### Stated problem
Please repeat all of the listing exactly.

### Data block
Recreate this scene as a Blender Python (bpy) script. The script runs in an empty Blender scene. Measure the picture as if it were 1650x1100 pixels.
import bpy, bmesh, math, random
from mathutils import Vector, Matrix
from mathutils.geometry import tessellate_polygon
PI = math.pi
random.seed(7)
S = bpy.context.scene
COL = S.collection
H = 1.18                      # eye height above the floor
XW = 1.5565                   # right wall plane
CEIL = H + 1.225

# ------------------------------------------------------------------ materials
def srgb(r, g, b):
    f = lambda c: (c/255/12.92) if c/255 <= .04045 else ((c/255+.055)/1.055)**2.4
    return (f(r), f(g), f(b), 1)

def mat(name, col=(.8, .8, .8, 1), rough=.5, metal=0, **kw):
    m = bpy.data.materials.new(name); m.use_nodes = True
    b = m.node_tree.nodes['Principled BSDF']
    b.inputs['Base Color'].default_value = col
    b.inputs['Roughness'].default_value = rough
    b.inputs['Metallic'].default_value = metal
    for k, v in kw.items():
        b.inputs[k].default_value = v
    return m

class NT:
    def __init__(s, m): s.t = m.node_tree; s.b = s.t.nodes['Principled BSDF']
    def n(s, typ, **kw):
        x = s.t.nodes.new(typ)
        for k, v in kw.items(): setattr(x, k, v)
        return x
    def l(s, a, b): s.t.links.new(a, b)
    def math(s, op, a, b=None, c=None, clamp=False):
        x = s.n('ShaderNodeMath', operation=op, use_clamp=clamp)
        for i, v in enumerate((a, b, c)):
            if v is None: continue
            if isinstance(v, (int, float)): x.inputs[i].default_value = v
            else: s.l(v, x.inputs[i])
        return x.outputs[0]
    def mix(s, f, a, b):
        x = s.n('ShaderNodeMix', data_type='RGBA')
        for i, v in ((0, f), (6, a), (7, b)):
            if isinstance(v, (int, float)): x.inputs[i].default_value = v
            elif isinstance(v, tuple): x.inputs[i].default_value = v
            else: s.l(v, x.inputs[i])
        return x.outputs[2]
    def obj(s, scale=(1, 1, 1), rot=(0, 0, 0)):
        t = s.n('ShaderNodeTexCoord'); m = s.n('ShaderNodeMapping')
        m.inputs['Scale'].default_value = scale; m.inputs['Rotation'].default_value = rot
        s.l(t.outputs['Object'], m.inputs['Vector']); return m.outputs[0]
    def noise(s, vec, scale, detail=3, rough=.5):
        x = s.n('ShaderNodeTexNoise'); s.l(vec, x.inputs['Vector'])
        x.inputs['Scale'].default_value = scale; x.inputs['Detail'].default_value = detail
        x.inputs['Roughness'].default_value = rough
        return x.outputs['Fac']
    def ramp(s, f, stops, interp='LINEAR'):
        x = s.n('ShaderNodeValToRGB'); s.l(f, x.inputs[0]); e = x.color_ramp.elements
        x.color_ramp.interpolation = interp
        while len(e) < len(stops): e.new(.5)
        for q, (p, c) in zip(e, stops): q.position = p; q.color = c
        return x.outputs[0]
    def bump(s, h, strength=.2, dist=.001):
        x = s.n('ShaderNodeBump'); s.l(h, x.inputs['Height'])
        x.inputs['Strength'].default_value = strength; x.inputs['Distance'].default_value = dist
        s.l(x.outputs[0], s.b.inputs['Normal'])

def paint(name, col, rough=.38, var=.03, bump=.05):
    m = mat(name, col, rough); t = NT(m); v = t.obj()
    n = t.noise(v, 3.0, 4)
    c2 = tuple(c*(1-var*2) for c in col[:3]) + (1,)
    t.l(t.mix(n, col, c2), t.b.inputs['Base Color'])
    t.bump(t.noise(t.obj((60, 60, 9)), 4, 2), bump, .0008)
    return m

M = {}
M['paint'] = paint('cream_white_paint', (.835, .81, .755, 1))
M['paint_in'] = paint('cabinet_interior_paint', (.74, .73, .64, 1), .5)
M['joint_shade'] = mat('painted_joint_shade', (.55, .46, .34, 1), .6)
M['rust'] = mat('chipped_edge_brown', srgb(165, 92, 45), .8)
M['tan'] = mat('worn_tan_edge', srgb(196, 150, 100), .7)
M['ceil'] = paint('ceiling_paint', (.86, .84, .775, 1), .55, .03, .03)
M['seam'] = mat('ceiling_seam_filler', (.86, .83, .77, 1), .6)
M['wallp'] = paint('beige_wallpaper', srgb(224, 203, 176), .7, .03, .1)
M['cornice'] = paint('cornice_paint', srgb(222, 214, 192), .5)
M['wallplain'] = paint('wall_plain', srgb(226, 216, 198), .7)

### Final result
Recreate this scene as a Blender Python (bpy) script. The script runs in an empty Blender scene. Measure the picture as if it were 1650x1100 pixels.
import bpy, bmesh, math, random
from mathutils import Vector, Matrix
from mathutils.geometry import tessellate_polygon
PI = math.pi
random.seed(7)
S = bpy.context.scene
COL = S.collection
H = 1.18                      # eye height above the floor
XW = 1.5565                   # right wall plane
CEIL = H + 1.225

# ------------------------------------------------------------------ materials
def srgb(r, g, b):
    f = lambda c: (c/255/12.92) if c/255 <= .04045 else ((c/255+.055)/1.055)**2.4
    return (f(r), f(g), f(b), 1)

def mat(name, col=(.8, .8, .8, 1), rough=.5, metal=0, **kw):
    m = bpy.data.materials.new(name); m.use_nodes = True
    b = m.node_tree.nodes['Principled BSDF']
    b.inputs['Base Color'].default_value = col
    b.inputs['Roughness'].default_value = rough
    b.inputs['Metallic'].default_value = metal
    for k, v in kw.items():
        b.inputs[k].default_value = v
    return m

class NT:
    def __init__(s, m): s.t = m.node_tree; s.b = s.t.nodes['Principled BSDF']
    def n(s, typ, **kw):
        x = s.t.nodes.new(typ)
        for k, v in kw.items(): setattr(x, k, v)
        return x
    def l(s, a, b): s.t.links.new(a, b)
    def math(s, op, a, b=None, c=None, clamp=False):
        x = s.n('ShaderNodeMath', operation=op, use_clamp=clamp)
        for i, v in enumerate((a, b, c)):
            if v is None: continue
            if isinstance(v, (int, float)): x.inputs[i].default_value = v
            else: s.l(v, x.inputs[i])
        return x.outputs[0]
    def mix(s, f, a, b):
        x = s.n('ShaderNodeMix', data_type='RGBA')
        for i, v in ((0, f), (6, a), (7, b)):
            if isinstance(v, (int, float)): x.inputs[i].default_value = v
            elif isinstance(v, tuple): x.inputs[i].default_value = v
            else: s.l(v, x.inputs[i])
        return x.outputs[2]
    def obj(s, scale=(1, 1, 1), rot=(0, 0, 0)):
        t = s.n('ShaderNodeTexCoord'); m = s.n('ShaderNodeMapping')
        m.inputs['Scale'].default_value = scale; m.inputs['Rotation'].default_value = rot
        s.l(t.outputs['Object'], m.inputs['Vector']); return m.outputs[0]
    def noise(s, vec, scale, detail=3, rough=.5):
        x = s.n('ShaderNodeTexNoise'); s.l(vec, x.inputs['Vector'])
        x.inputs['Scale'].default_value = scale; x.inputs['Detail'].default_value = detail
        x.inputs['Roughness'].default_value = rough
        return x.outputs['Fac']
    def ramp(s, f, stops, interp='LINEAR'):
        x = s.n('ShaderNodeValToRGB'); s.l(f, x.inputs[0]); e = x.color_ramp.elements
        x.color_ramp.interpolation = interp
        while len(e) < len(stops): e.new(.5)
        for q, (p, c) in zip(e, stops): q.position = p; q.color = c
        return x.outputs[0]
    def bump(s, h, strength=.2, dist=.001):
        x = s.n('ShaderNodeBump'); s.l(h, x.inputs['Height'])
        x.inputs['Strength'].default_value = strength; x.inputs['Distance'].default_value = dist
        s.l(x.outputs[0], s.b.inputs['Normal'])

def paint(name, col, rough=.38, var=.03, bump=.05):
    m = mat(name, col, rough); t = NT(m); v = t.obj()
    n = t.noise(v, 3.0, 4)
    c2 = tuple(c*(1-var*2) for c in col[:3]) + (1,)
    t.l(t.mix(n, col, c2), t.b.inputs['Base Color'])
    t.bump(t.noise(t.obj((60, 60, 9)), 4, 2), bump, .0008)
    return m

M = {}
M['paint'] = paint('cream_white_paint', (.835, .81, .755, 1))
M['paint_in'] = paint('cabinet_interior_paint', (.74, .73, .64, 1), .5)
M['joint_shade'] = mat('painted_joint_shade', (.55, .46, .34, 1), .6)
M['rust'] = mat('chipped_edge_brown', srgb(165, 92, 45), .8)
M['tan'] = mat('worn_tan_edge', srgb(196, 150, 100), .7)
M['ceil'] = paint('ceiling_paint', (.86, .84, .775, 1), .55, .03, .03)
M['seam'] = mat('ceiling_seam_filler', (.86, .83, .77, 1), .6)
M['wallp'] = paint('beige_wallpaper', srgb(224, 203, 176), .7, .03, .1)
M['cornice'] = paint('cornice_paint', srgb(222, 214, 192), .5)
M['wallplain'] = paint('wall_plain', srgb(226, 216, 198), .7)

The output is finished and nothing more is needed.